Minister of State Announces National Senior's Day

Members of CARP,

Last week, on June 16th the Government of Canada introduced legislation in the House of Commons to create a national day of recognition for seniors. The Bill, titled Celebrating Canada’s Seniors Act supports the creation of a National Seniors Day to recognize the significant and continuing contributions seniors make to their families, communities, workplaces and society. National Seniors Day would be celebrated every year on October 1st, coinciding with the International Day of Older Persons.

The creation of a National Seniors Day is not intended to be a substitute for concrete action to help seniors. The Day builds on the Government’s long and solid record of implementing measures on behalf of seniors including providing $2.3 billion in new tax relief, increases to the Guaranteed Income Supplement, funding to increase awareness of elder abuse and increased funding to support the New Horizons for Seniors Program.

Our government recognizes the importance of supporting seniors and seniors’ issues and is working hard to ensure that our policies, programs and services are meeting – and will continue to meet – their needs.

There is great value in creating a National Seniors Day. Formally recognizing this day will raise awareness among Canadians of all ages of the valuable role seniors play in Canadian society. It is a way for Canada to publicly acknowledge and thank seniors for their many and varied contributions to the social and economic fabric of this country.

Members of the National Seniors Council (NSC) were meeting in Ottawa for their annual face-to-face meeting the day our government tabled National Seniors Day legislation. Since 2007, the NSC has met with seniors and seniors’ organizations across Canada in its examination of matters related to the well-being and quality of life of seniors, including the opportunities and challenges arising from a rapidly growing and increasingly diverse seniors’ population.
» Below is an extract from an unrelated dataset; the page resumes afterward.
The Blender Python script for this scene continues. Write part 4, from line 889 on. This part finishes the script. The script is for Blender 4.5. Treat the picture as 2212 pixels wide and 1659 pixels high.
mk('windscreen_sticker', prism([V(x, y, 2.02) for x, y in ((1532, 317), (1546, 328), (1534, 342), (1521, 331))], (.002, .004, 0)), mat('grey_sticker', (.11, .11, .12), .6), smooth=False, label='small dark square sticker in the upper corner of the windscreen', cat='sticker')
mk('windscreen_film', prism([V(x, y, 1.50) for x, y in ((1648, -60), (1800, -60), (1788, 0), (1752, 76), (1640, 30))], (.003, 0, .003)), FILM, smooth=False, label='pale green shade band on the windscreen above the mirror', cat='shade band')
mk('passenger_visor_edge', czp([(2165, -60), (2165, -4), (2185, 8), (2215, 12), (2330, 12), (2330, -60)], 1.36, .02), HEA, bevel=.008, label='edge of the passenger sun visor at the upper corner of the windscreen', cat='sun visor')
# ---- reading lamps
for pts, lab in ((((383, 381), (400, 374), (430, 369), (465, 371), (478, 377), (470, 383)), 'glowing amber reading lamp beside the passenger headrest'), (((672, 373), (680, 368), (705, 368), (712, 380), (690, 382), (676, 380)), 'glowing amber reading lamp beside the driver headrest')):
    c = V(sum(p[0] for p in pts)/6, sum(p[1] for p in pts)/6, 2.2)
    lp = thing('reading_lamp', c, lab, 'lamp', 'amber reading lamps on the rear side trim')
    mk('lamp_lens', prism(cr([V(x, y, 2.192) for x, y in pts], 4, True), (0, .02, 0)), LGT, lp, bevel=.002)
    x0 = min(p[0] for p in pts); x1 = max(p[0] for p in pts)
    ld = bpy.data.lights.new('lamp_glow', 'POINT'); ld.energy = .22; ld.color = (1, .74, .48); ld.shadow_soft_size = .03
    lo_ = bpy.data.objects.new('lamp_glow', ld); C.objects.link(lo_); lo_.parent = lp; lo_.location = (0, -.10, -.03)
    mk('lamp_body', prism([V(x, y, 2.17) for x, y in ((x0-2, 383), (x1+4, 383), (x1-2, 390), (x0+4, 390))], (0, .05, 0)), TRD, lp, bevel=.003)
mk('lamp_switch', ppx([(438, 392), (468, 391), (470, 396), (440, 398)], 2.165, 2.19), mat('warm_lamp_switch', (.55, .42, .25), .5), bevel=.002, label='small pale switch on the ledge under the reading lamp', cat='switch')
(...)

At the face-to-face meeting the NSC began work on their next priorities and also officially released their report titled Report of the National Seniors Council on Volunteering Among Seniors and Positive and Active Aging. A copy of the report can be found at: Read more

The Council’s report contains 18 suggestions for action for the Government of Canada to consider. We are pleased to say that the Government of Canada is already taking action in a number of these areas, including our support for the creation of a National Seniors Day, increased funding for the New Horizons for Seniors Program, and our Speech from the Throne commitment to establish a Prime Minister’s Award for Volunteering.

In terms of its new priorities, the NSC has been asked to look at labour force participation and intergenerational relations. Seniors bring a wealth of experience and knowledge to the workplace that they are able to share with younger workers. With a looming labour shortage as a result of an aging population and Canadians living longer healthier lives, more people will choose to work beyond sixty years of age. It is therefore extremely important we find out what conditions and opportunities might entice senior Canadians to continue working full time or part time beyond current retirement age. It is equally important to study and discuss relations between the senior and younger generations as the population ages. I look forward to reading the NSC’s recommendations and hopefully implementing their suggestions for action on this subject.